You Talking to Me in Annotations?

At this past residency in Vermont, a few faculty members were sitting around before a meeting, talking about nothing in particular, and then one of us, for whatever reason that made sense in the moment, was describing a scene in a Martin Scorsese movie.
Maybe Casino; maybe Goodfellas. Doesn’t matter. What matters is what happens in the scene.
Robert De Niro has told an acquaintance to meet him at a remote location. (Parking lot; warehouse: Doesn’t matter.) Why? she says. It’s a surprise, he says. She shows up, because what else can she do? And there is De Niro, waiting for her, at a distance.
At this point the camera enters her point of view. It/she approaches De Niro. He smiles. He gives a little playful encouragement—a cupped-palm, four-fingered Come on, you can do it.
Pause.
“Scorsese and De Niro play it for laughs!” the faculty member said.

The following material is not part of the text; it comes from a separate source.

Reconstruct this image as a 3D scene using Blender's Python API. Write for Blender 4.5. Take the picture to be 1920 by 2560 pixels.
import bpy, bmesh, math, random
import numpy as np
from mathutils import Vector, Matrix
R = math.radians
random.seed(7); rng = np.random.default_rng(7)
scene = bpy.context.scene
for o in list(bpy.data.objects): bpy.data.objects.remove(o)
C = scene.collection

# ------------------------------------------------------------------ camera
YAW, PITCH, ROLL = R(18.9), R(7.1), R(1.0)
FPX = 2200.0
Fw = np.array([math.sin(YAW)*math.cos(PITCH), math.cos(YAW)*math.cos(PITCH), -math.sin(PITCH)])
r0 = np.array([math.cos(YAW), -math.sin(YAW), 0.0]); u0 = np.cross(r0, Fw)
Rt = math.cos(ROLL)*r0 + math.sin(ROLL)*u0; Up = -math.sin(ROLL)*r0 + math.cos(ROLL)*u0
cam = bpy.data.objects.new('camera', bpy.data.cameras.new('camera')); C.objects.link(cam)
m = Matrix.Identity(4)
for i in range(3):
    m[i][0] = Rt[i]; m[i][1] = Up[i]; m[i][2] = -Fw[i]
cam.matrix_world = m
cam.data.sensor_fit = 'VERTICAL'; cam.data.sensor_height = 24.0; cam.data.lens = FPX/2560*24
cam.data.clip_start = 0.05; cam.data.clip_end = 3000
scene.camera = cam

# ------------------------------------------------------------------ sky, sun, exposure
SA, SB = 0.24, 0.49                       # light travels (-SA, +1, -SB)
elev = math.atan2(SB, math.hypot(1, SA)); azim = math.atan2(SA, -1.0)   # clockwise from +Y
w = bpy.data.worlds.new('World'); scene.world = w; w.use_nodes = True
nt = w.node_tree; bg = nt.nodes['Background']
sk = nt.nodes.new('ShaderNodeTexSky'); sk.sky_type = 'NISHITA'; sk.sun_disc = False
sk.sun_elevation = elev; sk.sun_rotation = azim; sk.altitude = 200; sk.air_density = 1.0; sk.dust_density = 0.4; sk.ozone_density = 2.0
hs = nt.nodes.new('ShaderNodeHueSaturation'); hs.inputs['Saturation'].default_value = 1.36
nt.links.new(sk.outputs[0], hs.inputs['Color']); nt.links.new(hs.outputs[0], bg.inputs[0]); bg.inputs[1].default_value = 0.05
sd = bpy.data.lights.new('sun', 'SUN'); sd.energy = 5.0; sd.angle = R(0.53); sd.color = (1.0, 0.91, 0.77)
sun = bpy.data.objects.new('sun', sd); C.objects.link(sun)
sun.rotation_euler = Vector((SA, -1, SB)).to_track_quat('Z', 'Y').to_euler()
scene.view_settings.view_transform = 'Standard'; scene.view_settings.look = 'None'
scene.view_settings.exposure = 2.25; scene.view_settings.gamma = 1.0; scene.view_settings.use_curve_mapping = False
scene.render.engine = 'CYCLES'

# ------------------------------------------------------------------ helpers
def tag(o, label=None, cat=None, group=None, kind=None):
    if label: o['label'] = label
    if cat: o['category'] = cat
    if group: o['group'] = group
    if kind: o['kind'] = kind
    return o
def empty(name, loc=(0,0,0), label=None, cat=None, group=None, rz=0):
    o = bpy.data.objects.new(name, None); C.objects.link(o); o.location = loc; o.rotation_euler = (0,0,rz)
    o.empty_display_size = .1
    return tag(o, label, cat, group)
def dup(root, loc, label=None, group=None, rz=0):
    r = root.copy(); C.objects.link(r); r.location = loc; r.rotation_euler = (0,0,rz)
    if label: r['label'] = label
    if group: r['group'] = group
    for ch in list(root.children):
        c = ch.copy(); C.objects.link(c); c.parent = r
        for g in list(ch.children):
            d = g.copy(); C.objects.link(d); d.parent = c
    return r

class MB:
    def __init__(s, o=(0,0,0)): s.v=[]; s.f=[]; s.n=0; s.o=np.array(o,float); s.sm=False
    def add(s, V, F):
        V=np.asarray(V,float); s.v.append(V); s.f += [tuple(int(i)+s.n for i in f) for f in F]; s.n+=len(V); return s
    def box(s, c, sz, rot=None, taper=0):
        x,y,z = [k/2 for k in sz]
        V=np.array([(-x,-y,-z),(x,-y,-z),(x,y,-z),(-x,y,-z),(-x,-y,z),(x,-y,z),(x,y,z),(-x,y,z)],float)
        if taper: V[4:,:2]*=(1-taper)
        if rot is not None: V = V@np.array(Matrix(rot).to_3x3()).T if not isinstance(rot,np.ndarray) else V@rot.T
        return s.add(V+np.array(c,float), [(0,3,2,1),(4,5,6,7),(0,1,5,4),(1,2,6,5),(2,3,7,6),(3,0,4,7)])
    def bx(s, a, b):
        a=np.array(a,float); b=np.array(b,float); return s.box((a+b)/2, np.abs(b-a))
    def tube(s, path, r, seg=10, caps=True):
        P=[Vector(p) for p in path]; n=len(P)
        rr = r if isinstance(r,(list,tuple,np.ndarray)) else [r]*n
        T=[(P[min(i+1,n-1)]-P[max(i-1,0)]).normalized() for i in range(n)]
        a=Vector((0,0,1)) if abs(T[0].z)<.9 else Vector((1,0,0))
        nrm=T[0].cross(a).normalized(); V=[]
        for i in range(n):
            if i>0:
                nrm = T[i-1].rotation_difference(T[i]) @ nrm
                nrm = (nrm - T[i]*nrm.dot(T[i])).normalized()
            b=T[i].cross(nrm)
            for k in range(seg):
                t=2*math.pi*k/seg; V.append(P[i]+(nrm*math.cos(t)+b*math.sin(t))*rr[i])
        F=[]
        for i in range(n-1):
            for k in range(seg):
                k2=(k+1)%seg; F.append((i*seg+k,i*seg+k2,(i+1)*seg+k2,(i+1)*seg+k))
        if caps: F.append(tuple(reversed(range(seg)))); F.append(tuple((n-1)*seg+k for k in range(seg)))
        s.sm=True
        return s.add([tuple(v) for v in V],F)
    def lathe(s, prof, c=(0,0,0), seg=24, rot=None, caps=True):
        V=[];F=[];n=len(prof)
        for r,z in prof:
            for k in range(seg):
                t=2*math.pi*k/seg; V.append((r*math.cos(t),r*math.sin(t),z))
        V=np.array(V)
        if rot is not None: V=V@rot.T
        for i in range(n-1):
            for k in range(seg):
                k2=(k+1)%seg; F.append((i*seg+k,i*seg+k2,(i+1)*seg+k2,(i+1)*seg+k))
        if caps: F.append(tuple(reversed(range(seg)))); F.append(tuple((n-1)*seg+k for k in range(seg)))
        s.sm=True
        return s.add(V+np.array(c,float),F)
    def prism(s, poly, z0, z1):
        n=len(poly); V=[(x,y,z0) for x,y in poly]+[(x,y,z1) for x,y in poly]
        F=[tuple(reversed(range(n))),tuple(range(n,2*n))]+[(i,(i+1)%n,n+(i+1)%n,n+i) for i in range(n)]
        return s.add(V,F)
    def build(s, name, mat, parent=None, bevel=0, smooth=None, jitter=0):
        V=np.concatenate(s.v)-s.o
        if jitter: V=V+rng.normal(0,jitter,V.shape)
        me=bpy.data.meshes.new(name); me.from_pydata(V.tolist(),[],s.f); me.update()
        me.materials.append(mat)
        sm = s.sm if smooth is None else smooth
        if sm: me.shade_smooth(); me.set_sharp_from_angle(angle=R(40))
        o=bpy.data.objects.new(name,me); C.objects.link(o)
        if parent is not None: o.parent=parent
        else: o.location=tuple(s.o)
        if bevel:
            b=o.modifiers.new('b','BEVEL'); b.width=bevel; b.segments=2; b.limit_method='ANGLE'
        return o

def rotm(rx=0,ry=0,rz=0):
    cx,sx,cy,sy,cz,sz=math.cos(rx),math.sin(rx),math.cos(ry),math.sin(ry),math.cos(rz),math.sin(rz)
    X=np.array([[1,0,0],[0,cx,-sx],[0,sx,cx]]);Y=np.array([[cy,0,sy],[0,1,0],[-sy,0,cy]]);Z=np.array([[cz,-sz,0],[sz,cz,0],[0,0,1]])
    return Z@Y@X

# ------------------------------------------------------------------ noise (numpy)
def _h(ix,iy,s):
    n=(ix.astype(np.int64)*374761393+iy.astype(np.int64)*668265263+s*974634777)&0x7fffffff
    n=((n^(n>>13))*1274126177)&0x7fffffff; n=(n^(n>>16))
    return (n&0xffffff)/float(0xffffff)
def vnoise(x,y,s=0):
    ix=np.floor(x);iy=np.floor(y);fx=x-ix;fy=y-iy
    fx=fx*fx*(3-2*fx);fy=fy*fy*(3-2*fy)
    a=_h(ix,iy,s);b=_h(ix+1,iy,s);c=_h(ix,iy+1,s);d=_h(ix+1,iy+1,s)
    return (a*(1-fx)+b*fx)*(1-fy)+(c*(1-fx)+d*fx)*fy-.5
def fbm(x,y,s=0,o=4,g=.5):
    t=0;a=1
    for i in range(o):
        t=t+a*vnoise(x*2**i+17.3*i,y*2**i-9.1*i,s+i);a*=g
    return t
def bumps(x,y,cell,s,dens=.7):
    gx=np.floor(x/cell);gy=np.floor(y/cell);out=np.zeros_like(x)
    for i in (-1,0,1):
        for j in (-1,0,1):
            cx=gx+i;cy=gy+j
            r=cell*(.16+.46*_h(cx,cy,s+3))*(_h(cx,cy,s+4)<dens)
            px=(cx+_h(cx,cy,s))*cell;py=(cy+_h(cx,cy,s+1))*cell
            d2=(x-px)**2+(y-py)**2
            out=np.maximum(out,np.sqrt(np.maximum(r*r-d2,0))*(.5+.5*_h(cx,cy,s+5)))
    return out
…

A quick discussion ensued among the three or four of us about the utility of pitting comedy against tragedy: how humor releases tension but adds suspense. Then we bent back to our work and our lunches.
The conversation would have ended there, but half a minute later I had a realization. “You know you’re in a roomful of writers,” I said, “when you can describe that scene and nobody goes, ‘So—what happened to her?’”

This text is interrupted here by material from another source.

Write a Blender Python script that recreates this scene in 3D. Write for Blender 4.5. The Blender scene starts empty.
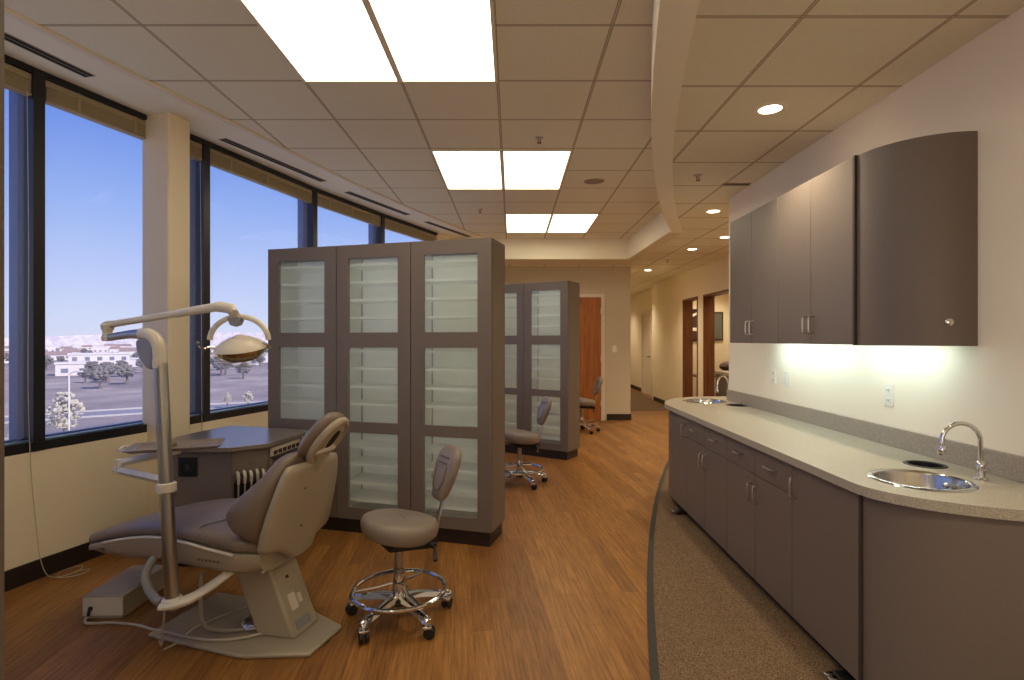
import bpy, bmesh, math, random
from mathutils import Vector, Matrix
random.seed(7)
C = bpy.context.scene.collection
PI = math.pi
EYE = 1.43
H_HIGH = 3.064      # raised ceiling
H_LOW = 2.743       # dropped ceiling
SILL = 0.765

# ------------------------------------------------------------------ materials
def lin(c):
    return tuple(((v/255)/12.92 if v/255 <= .04045 else ((v/255+.055)/1.055)**2.4) for v in c)

def mat(name, rgb, rough=.5, metal=0., spec=.5, noise=None, bump=None, emit=None, coat=0.):
    """principled material; noise=(scale, amount) varies the colour, bump=(scale, strength)"""
    m = bpy.data.materials.new(name); m.use_nodes = True
    nt = m.node_tree; b = nt.nodes['Principled BSDF']
    c = lin(rgb)
    b.inputs['Base Color'].default_value = (*c, 1)
    b.inputs['Roughness'].default_value = rough
    b.inputs['Metallic'].default_value = metal
    b.inputs['Specular IOR Level'].default_value = spec
    if coat: b.inputs['Coat Weight'].default_value = coat
    tc = nt.nodes.new('ShaderNodeTexCoord')
    if noise:
        n = nt.nodes.new('ShaderNodeTexNoise'); n.inputs['Scale'].default_value = noise[0]; n.inputs['Detail'].default_value = 4
        nt.links.new(tc.outputs['Object'], n.inputs['Vector'])
        mx = nt.nodes.new('ShaderNodeMix'); mx.data_type = 'RGBA'
        mx.inputs[6].default_value = (*[v*(1-noise[1]) for v in c], 1)
        mx.inputs[7].default_value = (*[min(1, v*(1+noise[1])) for v in c], 1)
        nt.links.new(n.outputs['Fac'], mx.inputs[0]); nt.links.new(mx.outputs[2], b.inputs['Base Color'])
    if bump:
        n = nt.nodes.new('ShaderNodeTexNoise'); n.inputs['Scale'].default_value = bump[0]; n.inputs['Detail'].default_value = 3
        nt.links.new(tc.outputs['Object'], n.inputs['Vector'])
        bp = nt.nodes.new('ShaderNodeBump'); bp.inputs['Strength'].default_value = bump[1]; bp.inputs['Distance'].default_value = .01
        nt.links.new(n.outputs['Fac'], bp.inputs['Height']); nt.links.new(bp.outputs['Normal'], b.inputs['Normal'])
    if emit:
        b.inputs['Emission Color'].default_value = (*emit[0], 1); b.inputs['Emission Strength'].default_value = emit[1]
    return m

M = {}
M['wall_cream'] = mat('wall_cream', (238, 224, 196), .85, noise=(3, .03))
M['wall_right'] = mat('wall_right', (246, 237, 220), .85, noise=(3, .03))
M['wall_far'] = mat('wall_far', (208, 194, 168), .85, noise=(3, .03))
M['gypsum'] = mat('gypsum', (246, 238, 218), .9)
M['gyp_dark'] = mat('gyp_dark', (226, 212, 188), .9)
M['base_dark'] = mat('base_dark', (40, 30, 27), .45)
M['laminate'] = mat('laminate', (114, 102, 93), .42, noise=(60, .05))
M['laminate_dark'] = mat('laminate_dark', (62, 50, 44), .5)
M['laminate_desk'] = mat('laminate_desk', (125, 113, 103), .28)
M['gap'] = mat('gap', (22, 17, 15), .8)
M['mullion'] = mat('mullion', (26, 24, 26), .35, spec=.5)
M['mullion_sky_tint'] = mat('mullion_sky_tint', (62, 86, 128), .3, metal=.3)  # sky light on the outer mullions is put into this blue
M['sill_highlight'] = mat('sill_highlight', (150, 178, 205), .35, .6)  # pale blue carries the sky highlight on the sill
M['chrome'] = mat('chrome', (215, 215, 215), .08, 1.)
M['steel'] = mat('steel', (200, 198, 192), .22, 1.)
M['brushed'] = mat('brushed', (190, 184, 176), .32, 1.)
M['alu_pole'] = mat('alu_pole', (172, 168, 160), .28, 1.)
M['black'] = mat('black', (16, 15, 15), .5)
M['rubber'] = mat('rubber', (46, 44, 38), .6)
M['vinyl'] = mat('vinyl', (120, 105, 92), .42, bump=(120, .12))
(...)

Nobody went What happened to her? because the answer didn’t matter. Because the topic of our discussion wasn’t the plot but the technique: the effect, and the craft that created it.
We were talking in annotations, I realized, and then I said it: “We’re talking in annotations.” And then everybody said we’re talking in annotations, and then everybody said: Well, that’s what writers do, when they talk to other writers: They talk in annotations.
When I started teaching at Goddard, in 2003, the concept of annotations was new to me. I’ve since discovered that it is new to nearly all students, too. I’ve also discovered that the critical writing component of a Goddard MFA in Writing presents an extraordinary opportunity to students: to become better writers by learning to think like writers.
If the same faculty members having the discussion about Scorsese and De Niro in the Clockhouse were watching the movie—if we were in-the-moment immersing ourselves in its what’s-next? exigencies—we would be just like anyone else: suckers for suspense, dying to know whether she survives. Because we’re human. Because by that point in the story we would be investing our emotions in the outcome of the meeting.
Because her survival would matter.
As would parking lot or warehouse. As would Casino or Goodfellas.
But because we’re writers, a part of our brains also would be appreciating the craft—not necessarily the framing of the character’s point of view or the contrast between humor and horror, but something. And not only would that something matter, but it would continue to matter, whether we’re talking with friends or, more likely, talking to ourselves. Either way, we would be talking in annotations: What was the effect?What was the element of craft that caused it?; and, perhaps most important of all, What can I steal?